Im Gesamtjahr 2020 stand der Einzelmarkt China für mehr als 33 Prozent der weltweiten Verkaufszahlen und war ohne Übertreibung der Retter in der Not: Die Absatz-Einbrüche von 15,7 Prozent in Europa und sogar 19,7 Prozent in Amerika ließen sich nur deshalb einigermaßen kompensieren, weil der Absatz in China trotz Corona um 7,4 Prozent gesteigert werden konnte.
Die enorme Bedeutung des Einzelmarkts wird auch beim Blick auf die drei größten Einzelmärkte der BMW Group Deutschland: Hinter den 777.379 Einheiten Chinas folgt zunächst sehr lange nichts, bevor die USA mit 306.870 Einheiten auf dem zweiten Rang auftauchen. Auf dem dritten Rang folgt Deutschland mit 287.143 Einheiten – und man benötigt keinen Taschenrechner um zu erkennen, dass selbst die Summe der Verkaufszahlen im zweit- und drittgrößten Markt nicht annähernd genügt, um den Spitzenplatz Chinas in Frage zu stellen.
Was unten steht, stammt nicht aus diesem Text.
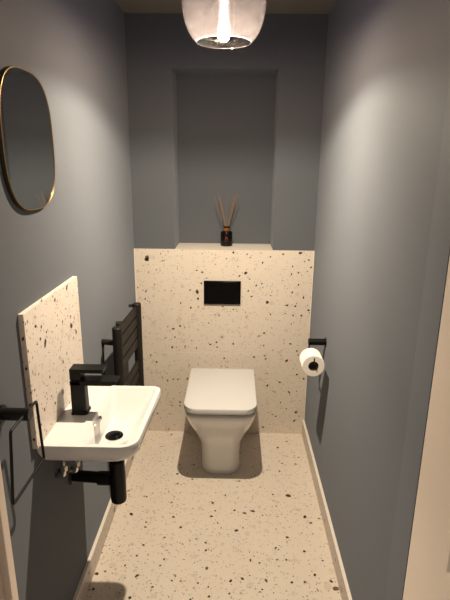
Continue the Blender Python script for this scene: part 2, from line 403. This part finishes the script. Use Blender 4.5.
# ------------------------------------------------------------------ toilet
TX = -.0545
def dsec(z, hw, yf, rc, yb=YT-.0005, n=8):
    return rrect(TX-hw, TX+hw, yf, yb, (rc, rc, .002, .002), z, n)
t = thing('toilet', 'white back-to-wall toilet with closed squared lid standing against the terrazzo wall', 'toilet', (TX, 2.3, 0))
bm = bmesh.new()
secs = [(0, .098, 2.106, .068), (.004, .099, 2.104, .068), (.03, .0975, 2.106, .068), (.08, .0955, 2.105, .067), (.12, .096, 2.103, .066), (.16, .100, 2.097, .066),
        (.20, .114, 2.085, .064), (.235, .129, 2.068, .070), (.27, .144, 2.046, .076), (.30, .154, 2.027, .080), (.33, .1605, 2.006, .082), (.36, .166, 1.988, .082), (.380, .1675, 1.979, .080), (.387, .166, 1.981, .079)]
loft(bm, [dsec(*s) for s in secs])
link('pan', bm, M['pan'], t, smooth=True, bevel=0)
def slab(z0, z1, hw, yf, yb, rc, e):
    bm = bmesh.new()
    f = lambda z, i: rrect(TX-hw+i, TX+hw-i, yf+i, yb-i, (rc, rc, .012, .012), z, 10)
    loft(bm, [f(z0, e), f(z0+e*.35, e*.3), f(z0+e, 0), f(z1-e, 0), f(z1-e*.35, e*.3), f(z1, e)])
    return bm
link('seat', slab(.3875, .4075, .150, 1.999, 2.41, .050, .002), M['seat'], t, smooth=False, bevel=0)
o = link('lid', slab(.4075, .434, .1685, 1.966, 2.420, .066, .0025), M['seat'], t)
for p in o.data.polygons: p.use_smooth = True
o.modifiers.new('es', 'EDGE_SPLIT').split_angle = math.radians(30)
for s in (-1, 1):
    bm = bmesh.new(); tube(bm, [(TX+s*.075-.02, 2.446, .405), (TX+s*.075+.02, 2.446, .405)], .012)
    link('hinge', bm, M['seat'], t, smooth=False, bevel=.002)

t = thing('flush_plate', 'glossy black rectangular flush plate on the terrazzo wall above the toilet', 'flush plate', (-.061, YT, .839))
bm = B(-.159, .0365, YT-.011, YT-.0004, .775, .902)
link('plate', bm, M['gloss'], t, bevel=.0015)
bm = B(-.154, .0315, YT-.0125, YT-.011, .780, .897)
link('button', bm, M['gloss'], t, bevel=.0005)

# ------------------------------------------------------------------ splashback
BZ_ = .770
bm = bmesh.new(); box(bm, XL+.0004, XL+.014, 1.115, 1.531, BZ_+.0006, 1.143)
for y, z, r in PANEL_CHIPS: chip(bm, Vector((XL+.014, y, z)), Y, Z, X, r)
for z, r in ((.80, .004), (.90, .005), (1.0, .004), (1.08, .005)): chip(bm, Vector((XL+.007, 1.115, z)), X, Z, -Y, r)
o = link('splashback', bm, [M['tile'], M['chip'], M['chip2']]); tag(o, 'upright terrazzo splashback slab on the left wall behind the basin tap', 'splashback')

# ------------------------------------------------------------------ basin
BX0, BX1, BY0, BY1, BZ = XL+.0006, -.240, 1.132, 1.505, .770
t = thing('wash_basin', 'small white rectangular wall-hung basin with black drain under the terrazzo splashback', 'basin', (XL+.02, 1.32, BZ))
bm = bmesh.new()
def bs(z, i, r=.028, ib=0, rn=None):
    rn = rn or r*1.7
    return rrect(BX0+ib, BX1-i*1.3, BY0+i, BY1-i, (.003, rn, r, .003), z, 6)
rings = [bs(.655, .115, .04, .09), bs(.674, .085, .04, .06), bs(.694, .052, .04, .04), bs(.711, .022, .035, .026), bs(.721, .009, .032, .020), bs(.732, .003, .03, .012), bs(.747, .0005, .028, .004), bs(.766, 0), bs(.769, .001), bs(.770, .004)]
vr = loft(bm, rings, capb=True, capt=False)
top = vr[-1]
# rim ring, deck and bowl
n = len(top)
def br(z, x0, x1, y0, y1, r): return rrect(x0, x1, y0, y1, (r*.6, r*1.6, r, r*.6), z, 6)
bowl = [br(.770, -.407, -.255, 1.146, 1.491, .018), br(.767, -.405, -.257, 1.149, 1.488, .018), br(.750, -.401, -.264, 1.165, 1.470, .022),
        br(.715, -.396, -.290, 1.215, 1.435, .03), br(.692, -.393, -.312, 1.252, 1.405, .03), br(.686, -.386, -.325, 1.275, 1.385, .028)]
bv = [[bm.verts.new(p) for p in r] for r in bowl]
seq = [top] + bv
for a, b in zip(seq, seq[1:]):
    for k in range(n): bm.faces.new((a[k], a[(k+1)%n], b[(k+1)%n], b[k]))
bm.faces.new(bv[-1])
for v in bm.verts:                      # the front edge runs slightly out of square
    w = min(1, max(0, (v.co.x-BX0)/(BX1-BX0)))
    v.co.x -= w*.016*((BY1-v.co.y)/(BY1-BY0))**1.5
o = link('basin_body', bm, M['ceramic'], t, smooth=True)
es = o.modifiers.new('es', 'EDGE_SPLIT'); es.split_angle = math.radians(38)
DRX, DRY = -.3635, 1.325
bm = bmesh.new(); lathe(bm, [(.0275, .6862), (.0275, .6885), (.025, .6895), (.020, .6895), (.0195, .6925), (.017, .694), (.0001, .694)], (DRX, DRY), 28)
link('drain_plug', bm, M['gloss'], t, smooth=False, bevel=.0008)
bm = bmesh.new(); tube(bm, [(-.4045, 1.313, .752), (-.3965, 1.313, .7506)], .0085, 20)
link('overflow_ring', bm, M['chrome'], t, bevel=.001)
bm = bmesh.new(); tube(bm, [(-.3975, 1.313, .7509), (-.3958, 1.313, .7505)], .0050, 16)
link('overflow_hole', bm, M['black'], t)

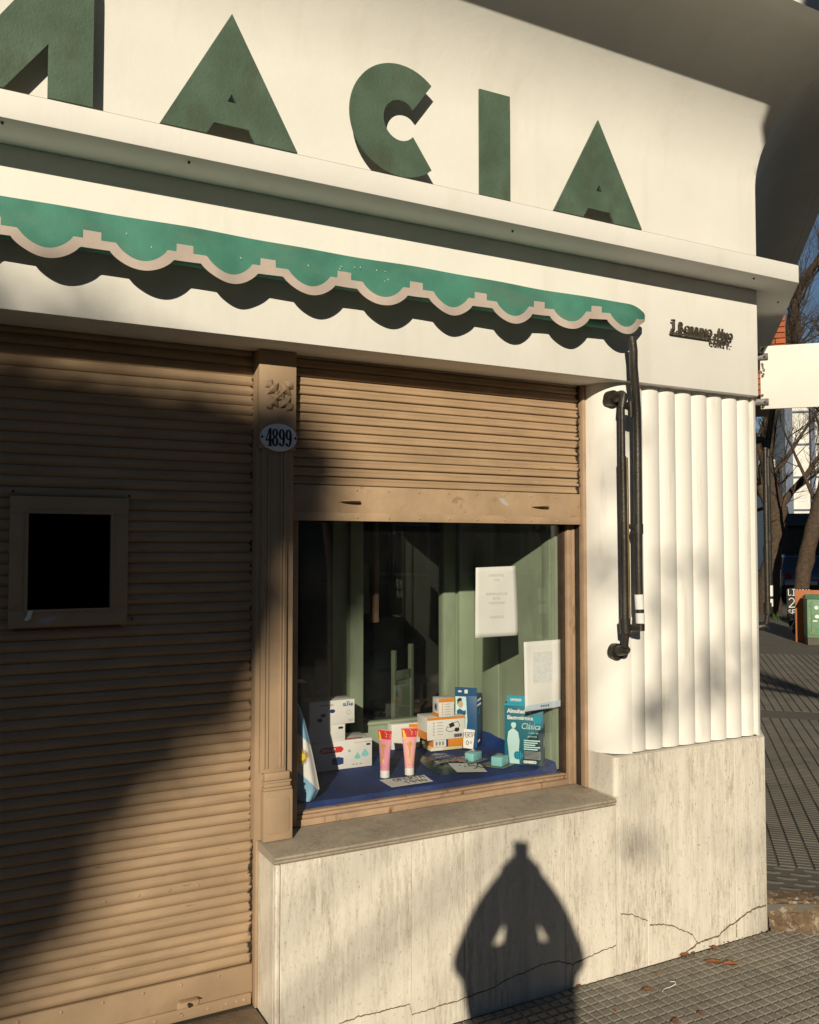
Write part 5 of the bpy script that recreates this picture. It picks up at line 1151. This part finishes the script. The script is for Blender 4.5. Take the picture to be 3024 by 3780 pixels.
pm = MB(); pm.box(-.029, .029, .0165, .0245, 1.553, 1.676)
pm2 = MB()
for v in pm.v: pm2.v.append(bp(v.x, v.y, v.z))
pm2.f = pm.f
single('phone', pm2, PHONE, 'black phone held up in both hands by the photographer', 'phone', bevel=.003)

# leafy trees across the street: their shade lies over the door shutter and dapples the pier
def leaf_tree(label, blobs, foot, Tm, seed, leaf=.13, twig=1.0):
    """blobs: (outline in the x,z of the shop-front plane, leaves, depth) carried back along the sunlight by Tm metres"""
    r = random.Random(seed); cen = []
    lv = MB()
    for poly, count, depth, yp in blobs:
        xs_ = [p[0] for p in poly]; zs_ = [p[1] for p in poly]; n = len(poly); k = 0
        while k < count:
            x, z = r.uniform(min(xs_), max(xs_)), r.uniform(min(zs_), max(zs_)); inside = False
            for i in range(n):
                (x1, z1), (x2, z2) = poly[i], poly[(i+1) % n]
                if (z1 > z) != (z2 > z) and x < (x2-x1)*(z-z1)/(z2-z1)+x1: inside = not inside
            if not inside: continue
            c = Vector((x, yp, z))-SV*(Tm+r.uniform(-depth, depth)); k += 1
            a = Vector((r.gauss(0, 1), r.gauss(0, 1), r.gauss(0, 1))).normalized(); b = a.orthogonal().normalized(); d = a.cross(b); L = leaf*r.uniform(.6, 1.2)
            lv.add([c-b*L*.5, c+d*L*.28, c+b*L*.6, c-d*L*.28], [(0, 1, 2, 3)]); 
            if k % max(4, count//40) == 0: cen.append(c)
    t = thing('leafy_tree', label, 'tree', foot, 'leafy trees across the street')
    lv.build('crown', LEAFD, t)
    tr = MB(); top = sum(cen, Vector())/len(cen); ft_ = Vector(foot)
    fork = ft_.lerp(top, .6); fork.x = ft_.x+(top.x-ft_.x)*.3; fork.y = ft_.y+(top.y-ft_.y)*.3
    tr.tube([ft_, ft_.lerp(fork, .5)+Vector((.08, 0, 0)), fork], [.22, .16, .13], 12)
    for c in cen[::2][:22]: tr.tube([fork, fork.lerp(c, .5)+Vector((0, 0, -.15)), c], [.045*twig, .028*twig, .012*twig], 6)
    tr.build('trunk', BARK, t, smooth=60)
TM = 19.0
main_ = [(-2.4, 2.3), (-.6, 2.26), (.15, 2.17), (.55, 2.15), (.96, 2.10), (1.10, 2.06), (1.25, 1.93), (1.21, 1.77), (1.08, 1.52), (.95, 1.14), (.62, .93), (.44, .63), (.31, .47), (.12, .27), (-.2, -.1), (-1.0, -.5), (-2.4, -.6)]
c0 = Vector((-.5, 2.92, 1.0))-SV*TM
leaf_tree('dense leafy tree across the street shading the shop door', [(main_, 7500, 1.3, 2.92)], (c0.x-1.2, c0.y, 0), TM, 31, leaf=.27)
bl = lambda x, z, a, b: [(x+a*math.cos(2*math.pi*k/10), z+b*math.sin(2*math.pi*k/10)) for k in range(10)]
thin = [(bl(2.75, 1.48, .36, .12), 18, .8, 2.74), (bl(2.95, 1.15, .34, .14), 18, .8, 2.74), (bl(2.50, .56, .10, .15), 8, .8, 2.712), (bl(2.40, 1.55, .10, .12), 10, .8, 2.8),
        (bl(2.62, 1.00, .16, .06), 16, .8, 2.74), (bl(3.05, .40, .22, .10), 3, .8, 2.712), (bl(2.45, 2.0, .08, .3), 9, .8, 2.74), (bl(.2, 2.37, .35, .05), 26, .8, 2.712)]
side_ = [(1.335, 5.4), (1.335, 4.02), (2.0, 4.02), (3.2, 4.1), (3.2, 5.6)]          # leaf screen added out of view to shade the side street cornice
sidew = [([(p+.703*F0, q-.4018*F0) for p, q in side_], 13000, .45, F0)]
c1_ = Vector((2.7, 2.74, 1.3))-SV*(TM-3)
leaf_tree('thin leafy tree across the street dappling the fluted pier', thin, (c0.x-2.6, c0.y+1.5, 0), TM-3, 32, leaf=.12, twig=.25)
leaf_tree('leafy tree on the near pavement behind the photographer', sidew, (3.4, -1.6, 0), 4.2, 33, leaf=.075, twig=.5)
# unseen houses added across the street to cut sky light and darken reflections
def opp_house(label, x0, x1, y, h):
    r = thing('sky_block_house', label, 'building', ((x0+x1)/2, y-4, 0), 'houses across the street')
    MB().box(x0, x1, y-8, y, 0, h).build('wall', OPP, r); MB().box(x0-.2, x1+.2, y-8.2, y+.25, h+.001, h+.35).build('parapet', OPP, r)
    for fl_ in range(int(h//3)):
        for k in range(int((x1-x0)//2.6)):
            x = x0+.9+k*2.6; w2 = MB().box(x-.1, x+1.3, y+.001, y+.06, .7+fl_*3, 2.5+fl_*3).build('window', BLDW, r); MB().box(x, x+1.2, y+.061, y+.07, .8+fl_*3, 2.4+fl_*3).build('pane', GLASSD, w2)
opp_house('tall plain house across the street from the pharmacy', -5.5, 12, -20, 21)
opp_house('second tall plain house across the street, further along', 12.6, 36, -20.5, 24)
opp_house('low plain house across the street on the sunny side', -21.5, -5.8, -24, 6.4)
opp_house('tall plain house at the far left across the street', -52, -22, -20, 22)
Auch vor diesem Hintergrund dürfte der aktuelle Wirtschafts-Krimi rund um Brilliance und FAW in München ausgesprochen aufmerksam verfolgt werden. Denn auch wenn sich die Auswirkungen einer möglichen Übernahme aller Voraussicht nach auf den Markt China begrenzen ließen, wären sie von großer Relevanz für den weltweiten Erfolg der BMW Group.